9. I Gracchi
9.1 Quando vien meno la virtù
Vi sono alberi, i quali impiegano un lungo periodo di tempo per attecchire e rizzarsi verso il cielo con un tronco sufficientemente saldo: ma poi, abbarbicate saldamente le radici al terreno, gettano quasi d'improvviso una imponente fioritura e una ramificazione folta, che pare occupi tutto il cielo.
Così fece Roma quando, dopo secoli di lotta tenace in terreno italico, affrontò le vie ampie del mare e contese il primato del Mediterraneo al più potente popolo di navigatori del tempo. Un secolo occorse all'audacia e alla tenacia di Roma per debellare pienamente Cartagine; ma quello stesso secolo la portò alla padronanza di tutte le più ricche terre mediterranee, sedi di gloriose civiltà. Africa, Grecia, Macedonia, Illiria, Gallia Cisalpina, Spagna avevano dovuto inchinarsi alla potenza romana; nella lotta immensa s'erano impegnate e avevano trionfato le virtù essenziali della stirpe: la frugalità, la disciplina, la rettitudine, la saldezza di propositi, l'illimitato amore di patria.

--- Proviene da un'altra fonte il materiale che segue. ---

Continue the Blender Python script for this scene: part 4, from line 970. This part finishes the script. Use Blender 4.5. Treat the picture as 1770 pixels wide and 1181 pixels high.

Ma proprio mentre Roma coglie i frutti di tali eroiche e umane virtù, queste cominciano a venir meno. Le grandi ricchezze, che in forma di oro, di pietre preziose, di essenze, di tessuti, dei più svariati prodotti della terra, le Province nuove mandano a Roma, pare contengano un sottile veleno; pare rappresentino come una vendetta dei territori sottomessi, perché i frugali, prodi romani s'abituano rapidamente ai lauti pranzi, alle ricchezze e agli agi che indeboliscono la volontà e il carattere.
Si può però a tutta prima pensare che i cittadini di Roma siano contenti, e, in mezzo a tanta abbondanza, vivano lietamente e pacificamente. Invece, proprio in questo secondo secolo avanti la nascita di Cristo, tumultuano nell'Urbe le lotte di classe, che arrivano a macchiare di sangue fraterno il vetusto Campidoglio.
Non sembri strano questo. Ove un popolo è tutto modesto, ciascuno sta contento nella sua frugalità; in un popolo di arricchiti, accade sempre che la ricchezza sia in mano di pochi, dei più fortunati o dei più scaltri, e che la popolazione povera, di fronte all'altrui ricchezza, sia anche più insofferente della propria miseria.
Non dimentichiamo, anche, che a Roma erano affluite, con l'aumentare delle conquiste, genti d'ogni specie: un'accozzaglia di poveri, che non è più la laboriosa plebe che Menenio Agrippa aveva paragonato alle membra del corpo umano, ma è anzi come l'acqua torbida dei torrenti che inquina e appanna le acque dei fiumi più grandi. La nuova plebe, non disciplinata né affratellata nell'amor della Patria, ha di fronte una ingente quantità di nobili; ma anche questi non sono più i patrizi discendenti dai fondatori di Roma: sono degli arricchiti, non sempre degni della loro privilegiata posizione sociale.
La pace di Roma è turbata anche da un'altra misera specie di uomini, posti all'infimo scalino sociale: gli schiavi, che formano una innumere, imponente falange di varie nazionalità di vario colore, insofferenti delle catene imposte loro dai vincitori.